Haiti desperately needs a functioning justice system with effective and fair investigation, prosecution and conviction capabilities, particularly with respect to serious crimes. At present, serious criminals often go free, while petty offenders languish in prison. Revision of outdated key legislation to bring the archaic system into line with 21st century reality began in 2009. But proposed reforms of penal and criminal procedure codes need to be finalised by the executive, submitted to parliament and passed into law, all after wide consultation. Necessary separation of the executive and judiciary branches awaits the appointment of eight vetted members of the Superior Judiciary Council (Conseil supérieure du pouvoir judiciaire, CSPJ) and the launch of its work. Strengthening the Judicial Inspection Unit (JIU) and the Academy for the Training of Judges (Ecole de la magistrature, EMA) is essential to sustain reform efforts. Friction between prosecutors, judges and the Haitian National Police (HNP) must be ended to improve investigations and build a more cohesive security system.
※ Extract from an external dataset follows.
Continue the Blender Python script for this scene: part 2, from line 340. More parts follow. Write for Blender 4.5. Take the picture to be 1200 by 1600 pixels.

Hopes for steady justice sector improvement were kindled in 2007 with the passage of three fundamental laws but were quashed by subsequent executive inaction. The new Martelly administration took initial actions to appoint some members of the Supreme Court (Cour de cassation). However, the president partially rejected a first slate of high court nominees submitted by the Senate, finally naming only the chief justice and one other justice. Early consultation will hopefully result in additional acceptable nominees so that the Court can be filled and the CSPJ made operational as the starting point for establishing and monitoring standards and safeguarding judicial independence. Moreover, to ensure a non-biased, transparent and efficient administration of the justice system, the Haitian authorities, with the support of their international partners, must also:

  • strengthen the independence of the judiciary by providing the CSPJ with the human and material resources required for its immediate functioning;
     
  • ensure a transparent and fearless justice system by giving special protection to those dealing with serious crimes, including prosecutors, judges and witnesses; improving work conditions and job security; and monitoring performance through the CSPJ and the JIU;
     
  • complete drafting and passage of revised Penal and Criminal Procedure Codes and accompanying legislation, in accordance with international standards including on such matters as habeas corpus, and after consultation with key national sectors;
     
  • ensure effective training of all justice actors in the modernised system, including by expanding and speeding up training for all judges by making the EMA fully functional and setting national standards for law school curriculums;
     
  • improve access to justice and promote peaceful resolution of conflicts in rural communities and violence-prone slum communities by expanding mobile justice services and increasing legal aid;
     
  • reduce lengthy pre-trial detention by improving case-management, applying fast-track procedures for minor offences and completing prison reform;
     
  • improve co-ordination between the government and donors on reform projects, so as to develop Haitian leadership and ownership of a process with common goals and strategies; and
     
  • increase services available to the population as well as public education on legal rights by drafting and passing statutory legislation to strengthen the office of the ombudsman and enhancing participation of civil society, including grassroots and community-based organisations, in that task.